Common and Uncommon Sense

Brian Fawcett, Books in Canada, October 1994

In The Doubter's Companion: A Dictionary of Aggressive Common Sense, Saul gives us a substantial part of the lexicon. I'm not sure whether it will help make him the Voltaire of the late 20th century that he'd like to be, but I'm dead sure he's written the most entertaining and useful book of this publishing season, and maybe well beyond that. It's meant to be the clarifying footnotes to Voltaire's Bastards, but without the general theme that tried to pave every detail into a single road. The Doubter's Companion is much easier to follow and sharper in its detail. Actually I can't recall ever having as much fun with a book as I did with this one, leaping from definition to definition to see what indignity Saul would perpetrate on which set of fools next - or what new insight he was going to deliver.

Some of his 300 or so definitions, which run from one sentence to several pages in length, are just plain witty, like his explanation of where croissants come from, and the circumstantially hilarious discussion of dandruff. But Saul's wit is always laced with acid. This occasionally leads him to the politically incorrect, but more often to the uproariously funny. Yet most of the time - even when he appears to be indulging his own wit - he is penetratingly accurate. And on the crucial subject of economics, he is dead on.

Saul's greatest gift is a first-rate nose for large-scale bullshit, and in The Doubter's Companion he uses it to sniff out the vast lies that he seemed merely to cast a reasonable light on in Voltaire's Bastards. His is a rare gift in this country, which has, arguably, fewer than a dozen writers who possess this kind of nose at all. And none of them quite have his nose for the big stuff.

The Doubter's Companion isn't perfect. One would have to share Saul's remarkable and unorthodox intellectual range to edit him properly, and this may be why some of the writing is less than translucent. In addition, he can be impatient and arch, and a few of his gags ends up being smothered by the irritable cognitive shorthand he uses to move ideas from one place to another. He also suffers from a vaguely Oedipal hatred of Margaret Thatcher, one that leads him to some frivolous - or at leas excessively fanciful - definitions whenever the subject of Great Britain appears on the horizon. And of course he isn't exactly qualified to make the sweeping pronouncements he does.

Which brings me to the purpose of this rave, and my assignment as Books in Canada culture cop. The mission of an expertocracy like ours is to prevent the sterile web of addled ideas and intellectual habits that experts and their masters have used to construct the present insanity.

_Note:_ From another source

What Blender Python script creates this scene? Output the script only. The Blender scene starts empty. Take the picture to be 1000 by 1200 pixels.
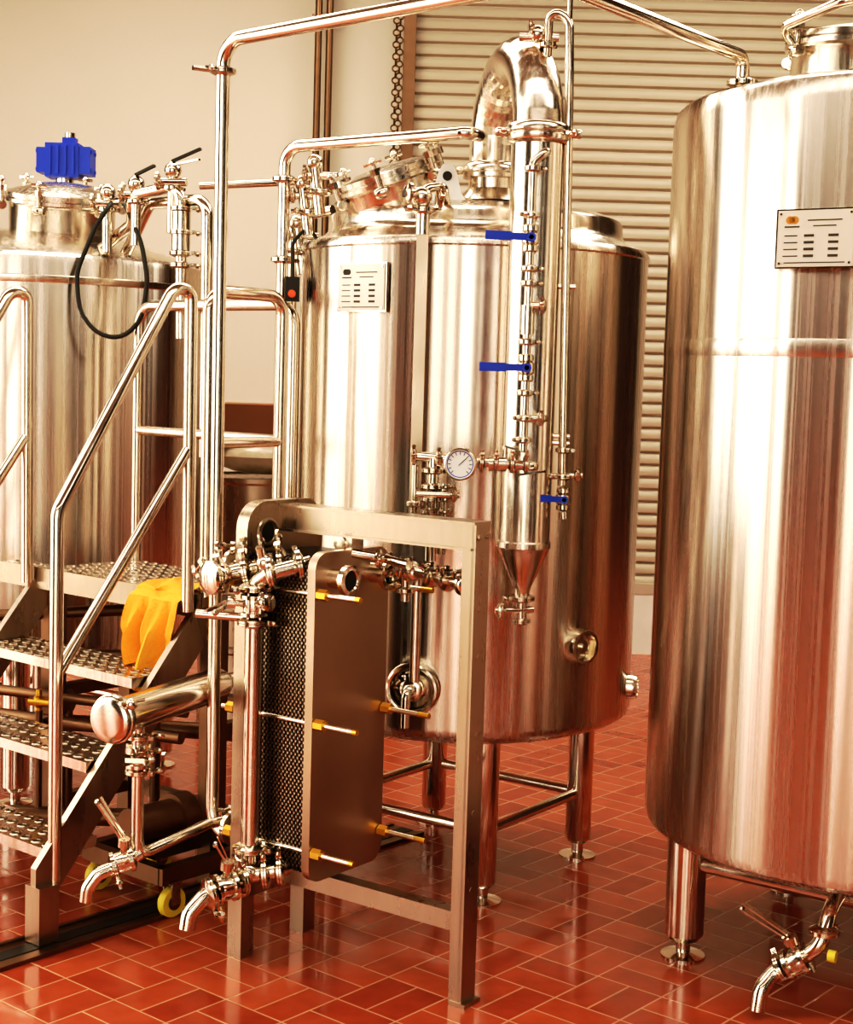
import bpy, bmesh, math, random
from mathutils import Vector, Matrix
random.seed(3)
V=Vector
scene=bpy.context.scene
# ------------------------------------------------------------ materials
def newmat(name):
    m=bpy.data.materials.new(name); m.use_nodes=True
    nt=m.node_tree; b=nt.nodes["Principled BSDF"]; return m,nt,b
def plain(name,col,rough=.5,metal=0.,bump=0.,bscale=80,var=.12,vscale=6):
    m,nt,b=newmat(name)
    b.inputs["Roughness"].default_value=rough; b.inputs["Metallic"].default_value=metal
    tc=nt.nodes.new("ShaderNodeTexCoord"); n=nt.nodes.new("ShaderNodeTexNoise"); n.inputs["Scale"].default_value=vscale; n.inputs["Detail"].default_value=4
    nt.links.new(tc.outputs["Object"],n.inputs["Vector"])
    mx=nt.nodes.new("ShaderNodeMix"); mx.data_type='RGBA'
    mx.inputs[6].default_value=(*[c*(1-var) for c in col],1); mx.inputs[7].default_value=(*[min(1,c*(1+var)) for c in col],1)
    nt.links.new(n.outputs["Fac"],mx.inputs[0]); nt.links.new(mx.outputs[2],b.inputs["Base Color"])
    if bump:
        n2=nt.nodes.new("ShaderNodeTexNoise"); n2.inputs["Scale"].default_value=bscale; nt.links.new(tc.outputs["Object"],n2.inputs["Vector"])
        bp=nt.nodes.new("ShaderNodeBump"); bp.inputs["Strength"].default_value=bump; bp.inputs["Distance"].default_value=.01
        nt.links.new(n2.outputs["Fac"],bp.inputs["Height"]); nt.links.new(bp.outputs["Normal"],b.inputs["Normal"])
    return m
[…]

Close to the core of both Voltaire's Bastards and The Doubter's Companion is the idea that our present societal reliance on expertise is the most malevolent outgrowth of the covert inscription of assumptive knowledge. What Saul is practising in these books - and implicitly demanding of us - is a return to common sense. By "common sense" he doesn't mean quaint folklore and cracker-barrel truisms, but a more deliberate and civic-minded generalism that we rarely see nowadays. The Doubter's Companion is, first and finally, a civic-minded work - exactly what an artist in a democracy is bound by the terms of citizenship to produce in a time of crisis. Saul's generalism is also precisely what the great writers of the past practised, and a sharp rebuke to the specializations that conventional novelists, poets, and playwrights have settled for. That The Doubter's Companion (and for that matter, Voltaire's Bastards) is much more exhilarating to read than 99 per cent of our novels and poems is perhaps the best proof of just how successful Saul's project is as art.

Still, let me go a step beyond that and be brutally clear about what I'm suggesting here. Expertise and art are natural enemies. They are so because expertise operates by secrecy while seeking control and power, and art operates by clear, public language in the service of free expression and wholeness.

It seems to me that most of today's writers are all too prepared to plead specialist's rights for what they do - and to punish anyone who transgresses the declared boundaries of the specialty. They take it as a given that the purpose of "serious" literary art is to illustrate the range and fragility of human sensitivities, and nothing much more than that. It makes most of our tired-out fiction not much more than a quick, cheap holiday from the mess looming over our collective heads, and our poetry little more than soulful drool.

Of course, these same writers can be heard whining about how insensitive the instruments of political control have become, and they whine much louder about the plight of suffering authors. Evidently it never occurs to them to do what Saul has done by insisting that the world is comprehensible through a renewed common sense, and by refusing to step into the trap of specialization. Maybe they should reconsider what they're doing. And lo, The Doubter's Companion just happens to be an excellent place to start.